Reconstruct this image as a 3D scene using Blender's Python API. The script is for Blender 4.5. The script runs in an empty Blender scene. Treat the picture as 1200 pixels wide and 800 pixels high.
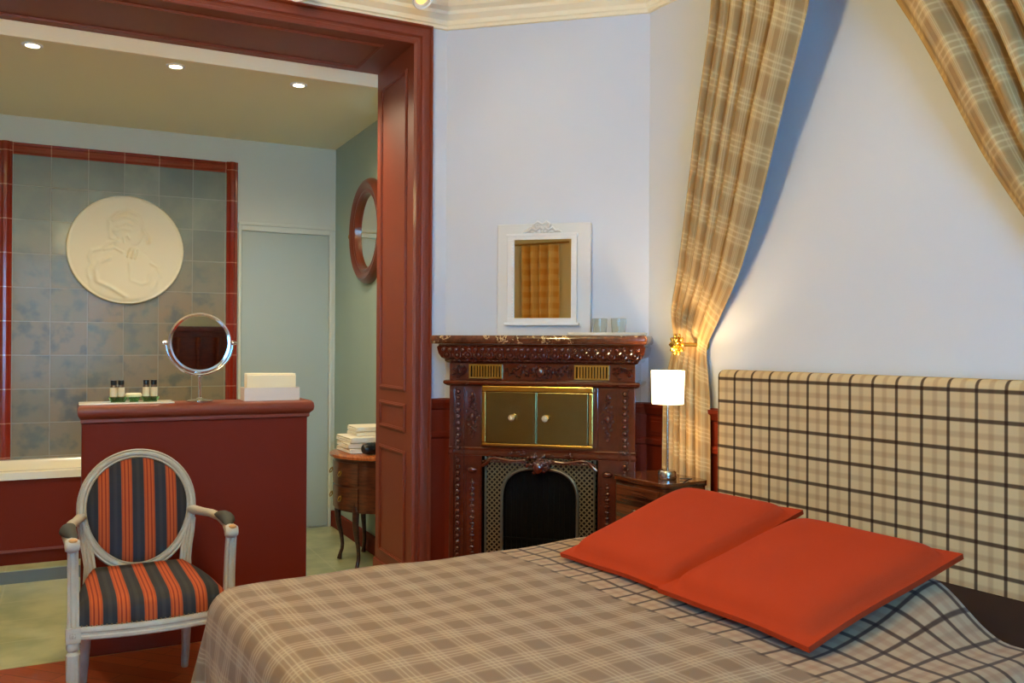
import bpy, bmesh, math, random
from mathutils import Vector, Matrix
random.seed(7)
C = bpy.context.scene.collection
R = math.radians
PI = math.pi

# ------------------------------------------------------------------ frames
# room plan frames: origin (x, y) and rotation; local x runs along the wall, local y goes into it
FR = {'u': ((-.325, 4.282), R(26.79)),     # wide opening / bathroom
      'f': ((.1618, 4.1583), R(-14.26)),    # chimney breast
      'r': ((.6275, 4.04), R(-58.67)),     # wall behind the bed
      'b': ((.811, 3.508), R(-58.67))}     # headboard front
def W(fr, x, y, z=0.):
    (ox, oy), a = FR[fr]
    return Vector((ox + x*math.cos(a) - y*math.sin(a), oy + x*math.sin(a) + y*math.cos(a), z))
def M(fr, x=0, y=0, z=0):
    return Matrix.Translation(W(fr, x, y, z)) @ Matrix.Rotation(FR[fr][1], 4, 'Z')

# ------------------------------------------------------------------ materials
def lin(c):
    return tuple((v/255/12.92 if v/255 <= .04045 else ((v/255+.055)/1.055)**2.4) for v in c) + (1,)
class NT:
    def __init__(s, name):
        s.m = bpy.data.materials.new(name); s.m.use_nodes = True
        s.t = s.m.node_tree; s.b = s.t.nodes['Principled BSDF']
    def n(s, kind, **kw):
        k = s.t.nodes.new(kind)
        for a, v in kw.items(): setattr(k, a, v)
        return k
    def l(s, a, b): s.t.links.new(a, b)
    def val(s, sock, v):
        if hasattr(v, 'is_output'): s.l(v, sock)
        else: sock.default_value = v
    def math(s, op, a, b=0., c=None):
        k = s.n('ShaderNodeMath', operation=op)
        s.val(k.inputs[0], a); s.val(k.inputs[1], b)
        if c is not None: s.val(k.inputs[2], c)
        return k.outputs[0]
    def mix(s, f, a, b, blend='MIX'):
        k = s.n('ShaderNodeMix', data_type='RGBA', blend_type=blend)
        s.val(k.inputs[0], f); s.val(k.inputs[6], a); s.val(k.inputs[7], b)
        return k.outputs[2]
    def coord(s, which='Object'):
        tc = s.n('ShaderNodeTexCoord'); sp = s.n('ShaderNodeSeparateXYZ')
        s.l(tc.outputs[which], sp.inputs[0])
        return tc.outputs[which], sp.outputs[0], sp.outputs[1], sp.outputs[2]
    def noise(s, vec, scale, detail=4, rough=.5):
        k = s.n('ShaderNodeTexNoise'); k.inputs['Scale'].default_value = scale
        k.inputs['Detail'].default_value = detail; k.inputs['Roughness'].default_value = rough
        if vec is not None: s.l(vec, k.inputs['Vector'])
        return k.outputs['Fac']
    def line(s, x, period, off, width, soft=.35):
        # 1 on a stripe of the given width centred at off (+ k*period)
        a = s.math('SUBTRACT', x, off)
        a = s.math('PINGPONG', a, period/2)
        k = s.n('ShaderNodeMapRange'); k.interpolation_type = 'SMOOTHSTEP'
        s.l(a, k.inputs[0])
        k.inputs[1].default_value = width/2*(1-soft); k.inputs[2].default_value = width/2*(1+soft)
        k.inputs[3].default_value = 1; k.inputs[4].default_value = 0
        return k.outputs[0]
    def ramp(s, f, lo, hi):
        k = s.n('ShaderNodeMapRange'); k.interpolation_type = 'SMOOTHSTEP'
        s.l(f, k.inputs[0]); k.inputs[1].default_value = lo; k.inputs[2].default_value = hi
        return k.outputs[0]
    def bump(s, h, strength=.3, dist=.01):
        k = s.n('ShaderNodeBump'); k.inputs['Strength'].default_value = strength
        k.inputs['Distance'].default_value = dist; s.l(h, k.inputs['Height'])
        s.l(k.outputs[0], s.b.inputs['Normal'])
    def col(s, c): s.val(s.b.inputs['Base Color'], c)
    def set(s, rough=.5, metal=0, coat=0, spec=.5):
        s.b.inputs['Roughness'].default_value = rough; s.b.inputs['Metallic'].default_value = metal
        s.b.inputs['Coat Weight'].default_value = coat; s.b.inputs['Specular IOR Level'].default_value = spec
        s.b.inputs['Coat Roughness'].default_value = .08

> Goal
Could the lines from the top of the material through the line with "PI = math.pi" be repeated exactly, pictures left out?

> Reply to the task
Reconstruct this image as a 3D scene using Blender's Python API. The script is for Blender 4.5. The script runs in an empty Blender scene. Treat the picture as 1200 pixels wide and 800 pixels high.
import bpy, bmesh, math, random
from mathutils import Vector, Matrix
random.seed(7)
C = bpy.context.scene.collection
R = math.radians
PI = math.pi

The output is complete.